§ BRIEF: Transcribe the material from its first line onward, ending with the line that contains "C = S.collection" and adding nothing beyond it.

————————

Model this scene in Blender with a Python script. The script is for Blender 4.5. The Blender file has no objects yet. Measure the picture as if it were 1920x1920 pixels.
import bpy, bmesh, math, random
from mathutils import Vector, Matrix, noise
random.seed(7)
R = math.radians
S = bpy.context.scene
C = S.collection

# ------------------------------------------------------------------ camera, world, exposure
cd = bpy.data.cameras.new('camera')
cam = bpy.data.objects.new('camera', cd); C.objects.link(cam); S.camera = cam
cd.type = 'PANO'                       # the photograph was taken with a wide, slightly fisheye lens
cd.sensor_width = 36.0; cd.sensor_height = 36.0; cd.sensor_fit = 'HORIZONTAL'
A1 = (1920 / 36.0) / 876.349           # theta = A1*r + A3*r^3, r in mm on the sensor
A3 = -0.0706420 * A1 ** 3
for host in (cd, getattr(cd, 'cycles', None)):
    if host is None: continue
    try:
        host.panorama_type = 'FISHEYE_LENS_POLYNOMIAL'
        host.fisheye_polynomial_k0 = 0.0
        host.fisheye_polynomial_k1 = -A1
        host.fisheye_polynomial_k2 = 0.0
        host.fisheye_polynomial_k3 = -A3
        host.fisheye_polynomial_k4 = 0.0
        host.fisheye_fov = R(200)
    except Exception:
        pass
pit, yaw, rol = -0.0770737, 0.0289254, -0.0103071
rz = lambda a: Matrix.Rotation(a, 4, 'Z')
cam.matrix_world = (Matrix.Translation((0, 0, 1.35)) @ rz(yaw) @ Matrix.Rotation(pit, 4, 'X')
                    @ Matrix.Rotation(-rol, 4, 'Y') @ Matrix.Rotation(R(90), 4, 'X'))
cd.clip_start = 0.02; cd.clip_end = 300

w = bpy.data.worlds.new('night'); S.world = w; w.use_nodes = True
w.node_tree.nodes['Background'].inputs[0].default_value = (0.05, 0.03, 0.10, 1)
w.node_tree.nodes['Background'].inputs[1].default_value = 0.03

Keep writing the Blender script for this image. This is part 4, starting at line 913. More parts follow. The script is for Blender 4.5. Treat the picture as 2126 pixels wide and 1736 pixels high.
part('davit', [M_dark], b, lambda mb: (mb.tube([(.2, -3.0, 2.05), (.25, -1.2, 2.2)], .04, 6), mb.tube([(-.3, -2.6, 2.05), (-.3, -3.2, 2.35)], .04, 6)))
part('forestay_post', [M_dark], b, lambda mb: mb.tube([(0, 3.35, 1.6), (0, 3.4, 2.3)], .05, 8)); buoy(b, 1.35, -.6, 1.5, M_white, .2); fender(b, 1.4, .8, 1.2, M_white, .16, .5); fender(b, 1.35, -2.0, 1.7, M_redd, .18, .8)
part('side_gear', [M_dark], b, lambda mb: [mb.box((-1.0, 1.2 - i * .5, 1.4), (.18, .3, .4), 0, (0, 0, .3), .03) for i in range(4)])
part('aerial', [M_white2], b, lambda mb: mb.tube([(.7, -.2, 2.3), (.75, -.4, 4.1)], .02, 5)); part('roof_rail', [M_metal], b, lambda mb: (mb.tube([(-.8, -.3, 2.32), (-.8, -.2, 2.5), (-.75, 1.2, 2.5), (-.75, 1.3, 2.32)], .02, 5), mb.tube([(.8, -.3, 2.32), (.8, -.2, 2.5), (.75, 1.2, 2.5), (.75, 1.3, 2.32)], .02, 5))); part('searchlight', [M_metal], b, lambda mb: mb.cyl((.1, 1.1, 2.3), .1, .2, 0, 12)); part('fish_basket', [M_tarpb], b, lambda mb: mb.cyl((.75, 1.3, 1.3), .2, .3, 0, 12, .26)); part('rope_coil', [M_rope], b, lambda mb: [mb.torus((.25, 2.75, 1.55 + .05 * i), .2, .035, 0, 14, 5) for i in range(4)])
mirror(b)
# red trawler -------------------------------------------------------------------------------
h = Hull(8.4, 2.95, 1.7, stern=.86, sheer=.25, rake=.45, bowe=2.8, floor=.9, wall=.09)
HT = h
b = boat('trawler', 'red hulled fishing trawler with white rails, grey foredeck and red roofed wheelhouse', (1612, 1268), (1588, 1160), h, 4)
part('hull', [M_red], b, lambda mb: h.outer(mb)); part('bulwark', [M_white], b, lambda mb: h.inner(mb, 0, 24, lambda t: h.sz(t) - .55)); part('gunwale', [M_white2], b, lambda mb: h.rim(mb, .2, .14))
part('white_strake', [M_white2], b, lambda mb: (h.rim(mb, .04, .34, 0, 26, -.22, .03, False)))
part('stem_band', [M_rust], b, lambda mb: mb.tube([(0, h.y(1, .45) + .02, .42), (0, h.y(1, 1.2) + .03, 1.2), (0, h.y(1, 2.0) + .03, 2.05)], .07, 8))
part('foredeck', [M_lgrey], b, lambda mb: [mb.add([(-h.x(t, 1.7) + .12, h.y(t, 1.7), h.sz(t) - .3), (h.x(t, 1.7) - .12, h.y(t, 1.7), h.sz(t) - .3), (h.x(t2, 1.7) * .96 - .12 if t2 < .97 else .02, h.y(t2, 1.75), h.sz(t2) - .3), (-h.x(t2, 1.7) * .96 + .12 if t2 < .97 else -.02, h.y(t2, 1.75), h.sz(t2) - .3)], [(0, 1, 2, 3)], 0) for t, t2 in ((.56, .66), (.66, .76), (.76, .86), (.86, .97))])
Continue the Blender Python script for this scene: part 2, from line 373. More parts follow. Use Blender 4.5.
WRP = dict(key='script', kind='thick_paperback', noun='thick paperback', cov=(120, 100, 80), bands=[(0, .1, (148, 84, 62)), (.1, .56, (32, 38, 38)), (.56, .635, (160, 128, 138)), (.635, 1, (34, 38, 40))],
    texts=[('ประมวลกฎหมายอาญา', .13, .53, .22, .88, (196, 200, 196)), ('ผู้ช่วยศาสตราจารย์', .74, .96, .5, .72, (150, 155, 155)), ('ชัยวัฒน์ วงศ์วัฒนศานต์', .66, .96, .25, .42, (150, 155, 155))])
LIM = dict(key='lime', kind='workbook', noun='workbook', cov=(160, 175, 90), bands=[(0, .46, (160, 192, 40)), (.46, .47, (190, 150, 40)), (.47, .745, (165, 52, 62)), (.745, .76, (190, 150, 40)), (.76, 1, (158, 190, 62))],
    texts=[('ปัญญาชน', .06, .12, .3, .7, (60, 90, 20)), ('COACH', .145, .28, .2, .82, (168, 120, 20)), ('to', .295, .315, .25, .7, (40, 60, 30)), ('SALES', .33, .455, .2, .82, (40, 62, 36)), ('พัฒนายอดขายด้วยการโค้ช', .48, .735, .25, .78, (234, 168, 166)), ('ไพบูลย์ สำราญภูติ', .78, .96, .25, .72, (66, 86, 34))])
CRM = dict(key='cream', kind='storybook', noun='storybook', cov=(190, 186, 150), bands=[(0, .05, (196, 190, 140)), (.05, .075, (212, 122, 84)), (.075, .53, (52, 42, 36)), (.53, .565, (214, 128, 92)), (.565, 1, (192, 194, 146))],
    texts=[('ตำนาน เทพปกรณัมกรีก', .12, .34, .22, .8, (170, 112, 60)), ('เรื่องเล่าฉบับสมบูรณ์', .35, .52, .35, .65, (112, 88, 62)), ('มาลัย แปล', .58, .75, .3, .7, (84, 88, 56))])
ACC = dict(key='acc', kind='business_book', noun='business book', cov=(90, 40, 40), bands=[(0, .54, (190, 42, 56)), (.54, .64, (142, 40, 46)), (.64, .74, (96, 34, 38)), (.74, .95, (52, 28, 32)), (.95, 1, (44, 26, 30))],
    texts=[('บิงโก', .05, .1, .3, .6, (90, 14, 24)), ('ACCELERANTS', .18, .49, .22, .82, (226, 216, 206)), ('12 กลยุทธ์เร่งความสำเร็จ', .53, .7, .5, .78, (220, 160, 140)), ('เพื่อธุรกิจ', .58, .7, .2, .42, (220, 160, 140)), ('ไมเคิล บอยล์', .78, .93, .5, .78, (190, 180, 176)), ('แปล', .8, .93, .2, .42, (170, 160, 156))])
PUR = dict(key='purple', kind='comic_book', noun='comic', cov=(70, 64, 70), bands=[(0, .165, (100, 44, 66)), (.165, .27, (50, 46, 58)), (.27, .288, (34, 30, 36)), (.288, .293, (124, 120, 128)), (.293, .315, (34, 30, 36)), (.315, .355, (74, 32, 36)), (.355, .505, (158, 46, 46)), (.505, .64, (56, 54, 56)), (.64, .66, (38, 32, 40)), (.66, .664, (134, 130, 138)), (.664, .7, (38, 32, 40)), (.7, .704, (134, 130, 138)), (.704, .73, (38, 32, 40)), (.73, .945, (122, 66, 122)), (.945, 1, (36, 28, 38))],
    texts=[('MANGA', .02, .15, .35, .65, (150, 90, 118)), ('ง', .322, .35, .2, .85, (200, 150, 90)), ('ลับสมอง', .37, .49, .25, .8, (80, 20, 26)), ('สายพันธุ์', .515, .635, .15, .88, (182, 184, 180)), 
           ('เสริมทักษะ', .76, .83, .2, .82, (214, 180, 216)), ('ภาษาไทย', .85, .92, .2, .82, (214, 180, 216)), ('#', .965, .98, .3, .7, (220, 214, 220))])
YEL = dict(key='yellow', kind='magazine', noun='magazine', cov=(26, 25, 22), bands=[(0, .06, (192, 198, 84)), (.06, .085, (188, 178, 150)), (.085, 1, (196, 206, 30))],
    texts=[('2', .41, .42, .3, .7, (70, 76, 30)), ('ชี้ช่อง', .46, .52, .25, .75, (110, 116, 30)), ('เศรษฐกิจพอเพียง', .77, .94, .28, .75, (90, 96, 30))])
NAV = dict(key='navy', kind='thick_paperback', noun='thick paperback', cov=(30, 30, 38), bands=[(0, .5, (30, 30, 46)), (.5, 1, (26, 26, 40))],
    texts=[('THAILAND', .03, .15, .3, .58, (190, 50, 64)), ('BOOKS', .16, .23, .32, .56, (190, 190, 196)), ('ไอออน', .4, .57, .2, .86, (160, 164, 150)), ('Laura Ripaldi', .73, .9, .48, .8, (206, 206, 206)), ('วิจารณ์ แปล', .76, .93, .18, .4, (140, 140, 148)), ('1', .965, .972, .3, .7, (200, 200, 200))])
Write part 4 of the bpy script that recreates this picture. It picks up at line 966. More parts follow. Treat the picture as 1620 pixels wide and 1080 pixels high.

————————

§ WRITTEN RESPONSE:
Model this scene in Blender with a Python script. The script is for Blender 4.5. The Blender file has no objects yet. Measure the picture as if it were 1920x1920 pixels.
import bpy, bmesh, math, random
from mathutils import Vector, Matrix, noise
random.seed(7)
R = math.radians
S = bpy.context.scene
C = S.collection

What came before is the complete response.